"""

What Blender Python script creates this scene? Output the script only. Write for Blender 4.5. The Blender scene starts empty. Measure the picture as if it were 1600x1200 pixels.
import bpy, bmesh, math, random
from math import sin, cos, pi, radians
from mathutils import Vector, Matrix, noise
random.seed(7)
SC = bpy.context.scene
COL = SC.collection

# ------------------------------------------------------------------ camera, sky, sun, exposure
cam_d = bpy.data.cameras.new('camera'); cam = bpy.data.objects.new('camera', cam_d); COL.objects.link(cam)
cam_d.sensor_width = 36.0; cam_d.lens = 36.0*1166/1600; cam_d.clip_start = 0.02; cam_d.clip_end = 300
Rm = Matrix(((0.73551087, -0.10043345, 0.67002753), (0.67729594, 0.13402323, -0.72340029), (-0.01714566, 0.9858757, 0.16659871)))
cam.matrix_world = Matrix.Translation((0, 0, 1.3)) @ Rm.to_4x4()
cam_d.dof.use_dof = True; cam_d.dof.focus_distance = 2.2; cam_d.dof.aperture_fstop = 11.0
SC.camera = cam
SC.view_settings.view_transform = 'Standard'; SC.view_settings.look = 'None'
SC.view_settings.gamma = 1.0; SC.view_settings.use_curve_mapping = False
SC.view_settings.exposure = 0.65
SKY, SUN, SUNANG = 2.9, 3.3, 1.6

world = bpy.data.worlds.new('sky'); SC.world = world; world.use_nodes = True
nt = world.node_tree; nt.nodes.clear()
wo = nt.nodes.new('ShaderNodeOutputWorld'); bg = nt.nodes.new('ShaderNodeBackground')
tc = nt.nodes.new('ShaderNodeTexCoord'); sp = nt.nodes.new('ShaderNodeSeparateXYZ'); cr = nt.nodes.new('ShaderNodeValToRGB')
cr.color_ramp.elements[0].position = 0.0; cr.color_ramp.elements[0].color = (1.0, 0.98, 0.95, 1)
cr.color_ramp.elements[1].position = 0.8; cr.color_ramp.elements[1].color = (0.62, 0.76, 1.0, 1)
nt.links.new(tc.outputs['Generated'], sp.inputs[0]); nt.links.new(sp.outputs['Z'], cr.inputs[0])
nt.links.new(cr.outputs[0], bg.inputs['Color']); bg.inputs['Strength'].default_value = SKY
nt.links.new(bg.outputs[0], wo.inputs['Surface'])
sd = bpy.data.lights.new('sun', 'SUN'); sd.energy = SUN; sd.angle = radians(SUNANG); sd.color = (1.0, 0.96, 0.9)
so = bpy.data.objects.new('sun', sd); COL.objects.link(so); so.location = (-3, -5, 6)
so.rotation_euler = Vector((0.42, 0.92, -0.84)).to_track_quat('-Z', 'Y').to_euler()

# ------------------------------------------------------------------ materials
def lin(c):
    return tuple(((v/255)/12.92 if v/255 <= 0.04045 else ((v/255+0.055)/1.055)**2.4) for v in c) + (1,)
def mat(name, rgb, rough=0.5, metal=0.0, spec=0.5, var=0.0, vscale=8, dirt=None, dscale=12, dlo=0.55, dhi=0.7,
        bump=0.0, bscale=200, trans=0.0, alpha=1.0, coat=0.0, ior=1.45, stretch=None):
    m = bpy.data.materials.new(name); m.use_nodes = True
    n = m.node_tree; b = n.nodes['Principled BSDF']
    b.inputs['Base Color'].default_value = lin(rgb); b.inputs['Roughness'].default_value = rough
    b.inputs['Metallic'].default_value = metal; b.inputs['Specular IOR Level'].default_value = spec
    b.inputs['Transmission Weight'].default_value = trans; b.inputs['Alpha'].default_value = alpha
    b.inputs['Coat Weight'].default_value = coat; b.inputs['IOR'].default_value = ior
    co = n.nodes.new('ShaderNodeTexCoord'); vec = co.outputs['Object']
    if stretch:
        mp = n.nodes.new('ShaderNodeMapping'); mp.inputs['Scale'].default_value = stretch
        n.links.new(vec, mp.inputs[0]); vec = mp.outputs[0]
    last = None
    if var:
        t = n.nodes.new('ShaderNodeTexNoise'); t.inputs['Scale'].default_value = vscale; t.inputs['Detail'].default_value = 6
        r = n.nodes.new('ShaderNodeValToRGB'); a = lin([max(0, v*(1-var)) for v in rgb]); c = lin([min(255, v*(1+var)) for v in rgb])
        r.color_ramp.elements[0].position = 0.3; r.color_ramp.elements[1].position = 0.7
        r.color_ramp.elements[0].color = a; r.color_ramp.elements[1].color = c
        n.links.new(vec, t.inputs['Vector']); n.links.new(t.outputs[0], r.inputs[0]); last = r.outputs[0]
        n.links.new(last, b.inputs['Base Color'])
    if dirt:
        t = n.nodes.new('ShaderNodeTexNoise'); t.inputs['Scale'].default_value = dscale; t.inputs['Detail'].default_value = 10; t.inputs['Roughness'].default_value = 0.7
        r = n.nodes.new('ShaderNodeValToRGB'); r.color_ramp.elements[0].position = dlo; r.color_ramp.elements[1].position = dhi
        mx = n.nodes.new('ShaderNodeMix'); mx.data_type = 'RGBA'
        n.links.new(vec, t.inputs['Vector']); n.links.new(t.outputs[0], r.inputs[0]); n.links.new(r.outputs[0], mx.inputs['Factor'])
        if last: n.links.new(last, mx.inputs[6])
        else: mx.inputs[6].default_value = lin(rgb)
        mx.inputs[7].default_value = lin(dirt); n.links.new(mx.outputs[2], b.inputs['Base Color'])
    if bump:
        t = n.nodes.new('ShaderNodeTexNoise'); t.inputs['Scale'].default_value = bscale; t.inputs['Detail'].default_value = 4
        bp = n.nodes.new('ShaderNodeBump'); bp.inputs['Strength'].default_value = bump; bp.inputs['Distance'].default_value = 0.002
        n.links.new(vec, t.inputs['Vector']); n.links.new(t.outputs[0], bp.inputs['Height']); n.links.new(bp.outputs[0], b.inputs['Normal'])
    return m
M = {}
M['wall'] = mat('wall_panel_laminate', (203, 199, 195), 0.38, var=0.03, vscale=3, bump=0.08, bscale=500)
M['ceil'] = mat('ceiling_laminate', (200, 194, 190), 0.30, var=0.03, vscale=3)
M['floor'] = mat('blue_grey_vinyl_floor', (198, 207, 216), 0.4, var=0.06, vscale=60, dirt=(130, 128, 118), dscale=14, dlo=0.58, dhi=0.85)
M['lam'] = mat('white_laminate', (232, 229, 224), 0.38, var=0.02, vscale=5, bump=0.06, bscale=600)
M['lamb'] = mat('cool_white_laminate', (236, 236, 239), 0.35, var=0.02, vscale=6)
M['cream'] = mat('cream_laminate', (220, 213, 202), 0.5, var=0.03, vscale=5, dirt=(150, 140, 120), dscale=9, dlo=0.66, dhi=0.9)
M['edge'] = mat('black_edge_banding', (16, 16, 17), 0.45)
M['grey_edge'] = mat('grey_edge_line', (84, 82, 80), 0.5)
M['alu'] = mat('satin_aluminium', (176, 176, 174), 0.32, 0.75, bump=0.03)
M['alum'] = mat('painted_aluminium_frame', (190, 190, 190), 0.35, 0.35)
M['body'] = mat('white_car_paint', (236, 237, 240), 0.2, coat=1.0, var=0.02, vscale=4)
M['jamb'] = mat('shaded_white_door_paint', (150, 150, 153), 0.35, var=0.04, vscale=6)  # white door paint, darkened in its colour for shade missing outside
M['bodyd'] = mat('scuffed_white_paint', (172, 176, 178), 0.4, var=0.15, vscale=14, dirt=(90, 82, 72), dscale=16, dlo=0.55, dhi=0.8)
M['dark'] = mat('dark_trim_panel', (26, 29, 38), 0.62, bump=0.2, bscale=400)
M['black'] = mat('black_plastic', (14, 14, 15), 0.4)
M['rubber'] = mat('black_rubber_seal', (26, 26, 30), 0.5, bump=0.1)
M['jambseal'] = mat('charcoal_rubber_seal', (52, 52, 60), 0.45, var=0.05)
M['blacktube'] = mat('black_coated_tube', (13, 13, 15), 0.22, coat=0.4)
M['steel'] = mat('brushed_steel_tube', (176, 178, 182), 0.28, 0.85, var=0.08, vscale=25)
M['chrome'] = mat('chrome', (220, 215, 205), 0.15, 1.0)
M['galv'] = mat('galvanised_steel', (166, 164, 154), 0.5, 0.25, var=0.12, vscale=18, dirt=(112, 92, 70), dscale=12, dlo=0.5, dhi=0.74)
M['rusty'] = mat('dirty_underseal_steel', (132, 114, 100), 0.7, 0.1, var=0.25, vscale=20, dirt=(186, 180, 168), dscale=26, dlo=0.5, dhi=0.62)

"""

### GIVEN TASK
Tell how many lines in the material contain the word "scene". Only the number is wanted.

### RESPONSE FOR THIS EXERCISE
2